I know what some of you are thinking. It might be the opposite of yay (boo!) or something even stronger perhaps. Because in Missouri, where I grew up, winter was not something adults often celebrated. It was something we survived. And snow was a four-letter word.


Winter meant gray skies; bare, dead-looking trees; humidity-in-the-air, bone-chilling cold that seeps in despite the layers and makes your teeth chatter. Snow meant bad roads and excruciating commutes; salt on the sidewalk to prevent falls; shoveling the driveway.


Every year we felt this inevitability that it couldn’t be stopped. That it was coming whether we wanted it to or not and all we could do was just hope that we could hang in there and that it went away quickly. Hope that it wasn’t as bad as years past. (1982 anyone?)


But it wasn’t always that way.


As kids, we prayed for snow, wished for it constantly. I remember actually sweating with anticipation as we watched the news, the names of schools streaming by: delayed, on snow schedule, closed. Please let mine be closed, please let mine be closed!
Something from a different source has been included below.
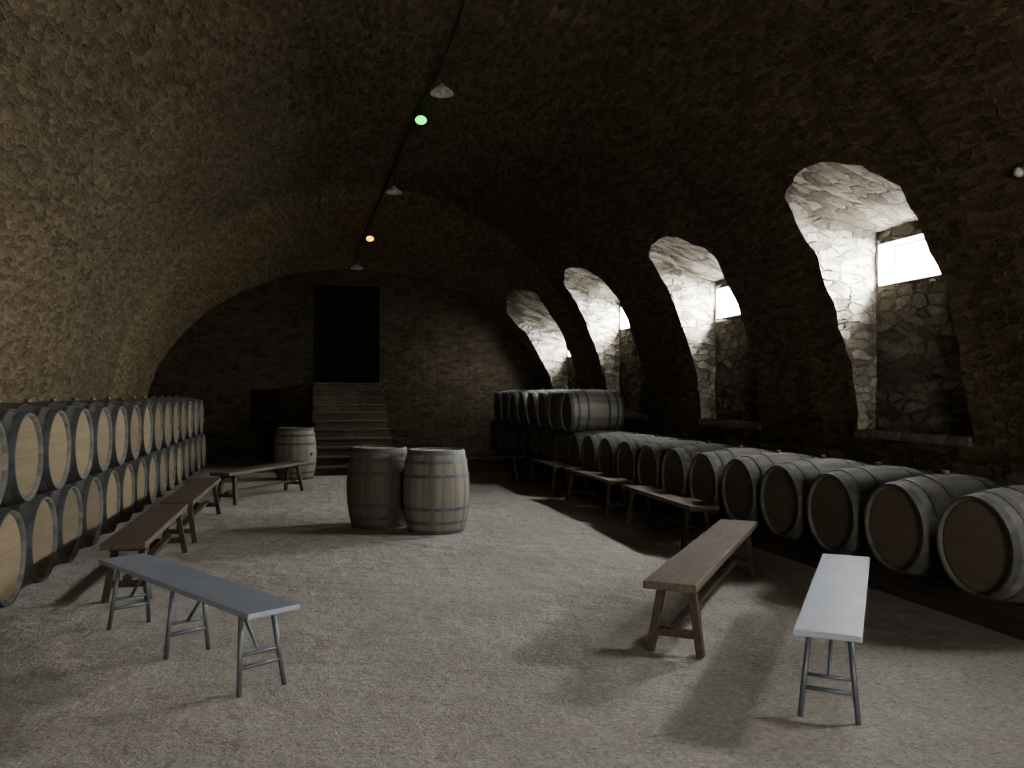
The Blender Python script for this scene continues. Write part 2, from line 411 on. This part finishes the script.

The flood of relief and delight as my school flashed up: closed! (Especially - especially! - if the same was not true for a sibling.) A whole day off when I wasn’t home sick meant I could watch TV and go outside. It felt like the most decadent thing in the world.


And speaking of outside, what about snow pants and sledding? Snowmen and snowball fights? What about snow cream? (Was that a thing for anyone but us?!) What about hot chocolate afterward, with marshmallows, of course, and a white Christmas?


Snow was magical once.


And guys, that’s how I get to think about it again, as an adult, every time it comes.


I mean commutes can still be bad, but commutes in the rain can be bad here, so snow is just par for the course. Plus, vehicles are purchased with snow in mind - all-wheel, or four-wheel drive, and snow tires. In Missouri, I had front-wheel drive and never considered my tires.


The cold is different here too because the air is drier and we’re closer to the sun. Hand to heart it makes a difference.


I had to travel to Detroit in January a couple years ago and the weather report said 30 degrees. Meh, 30 degrees, no big deal; I just brought a regular coat. Holy crap, I thought when I got there, since when does 30 degrees feel like the Arctic?!? I was completely unprepared - no hat, no scarf, no gloves. People side-eyed me as if they no longer believed I lived near the mountains.


But seriously, some of the most beautiful days here are days when it snows.


Picture a crisp day with a sun that actually warms you and that makes the snow sparkle. A coat actually keeps you toasty, and boots! I love wearing boots. And the light in my place just looks different. The sun reflects off the snow and bounces in everywhere; it’s so much brighter in my little garden-level than when the light depends on the angle of the sun.


The mountains look like a painting. Man, don’t mountains and snow just go together? Like peanut butter and jelly. It doesn’t hurt either, that some of our favorite mountain activities require snow. (You knew I couldn’t get through a post about snow and not mention it…)


Anyway, there’s something about getting to feel excited when it snows - to feel giddy like a kid again - instead of feeling dread. But it doesn’t have to be snow because it’s not really about the snow.


It’s about the joy.


It’s about the joy we maybe used to feel for something that responsibilities and stress and worry have changed for us, and about how really, really cool it can be to rediscover it. How really, really connected to ourselves it can make us feel because that kid that used to feel joy about that thing is still in there somewhere albeit buried a bit under the layers of our lives.


It could be anything at all really, you know? Anything that pushes your concerns away for a moment or an hour or a day. Anything that floods you with that anticipation and delight and abandon.


Anything that maybe makes you feel a little more found.